Morgan Spurlock is an award-winning writer, producer and director. Originally from West Virginia, he graduated from New York University’s Tisch School of the Arts in 1993. Spurlock's first TV series, I Bet You Will, premiered on MTV in March 2002 and after producing 53 episodes of the reality game show, he took his profits and poured them into his first feature film, Super Size Me. In 2004, Super Size Me became the third highest grossing documentary of all time. Spurlock won the Best Director prizes at the Sundance and Edinburgh Film Festivals. Spurlock’s first book, “Don’t Eat This Book”, hits stores in May 2005 and picks up where his film left off. His second TV series, 30 Days, is set to premiere on the F/X Network in June and this fall, he’ll deliver the irreverent and topical social comedy Public Nuisance to the masses on Comedy Central. Spurlock currently lives in the East Village in New York City with his Vegan fiancé Alexandra Jamieson and their manly cat Sue.

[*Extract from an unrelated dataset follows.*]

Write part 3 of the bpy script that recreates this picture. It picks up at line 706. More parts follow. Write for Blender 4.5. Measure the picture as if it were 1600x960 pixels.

Jessamyn West, Librarian, www.librarian.net

Jessamyn West is an outreach librarian at a rural public library in Vermont. She has worked in public, special and college librarians and done stints of on-the-fly reference at Burning Man and the Democratic National Convention. She has maintained librarian.net, a weblog for radical librarians and other interested parties, since 1999. Her latest book— which she co-edited with Katia Roberto— is Revolting Librarians Redux, an anthology of writings by radical library workers. She is interested in the intersection of technology, the public sphere and politics.

Sean Wilsey, Writer/Editor, McSweeney's

Sean Wilsey's writing has appeared in The London Review of Books, The Los Angeles Times, and McSweeney's quarterly, where he is the Editor at Large. Oh the Glory of it All, his memoir about growing up in San Francisco, and failing his way through five high schools—two of them reform schools—will be published by the Penguin Press in May.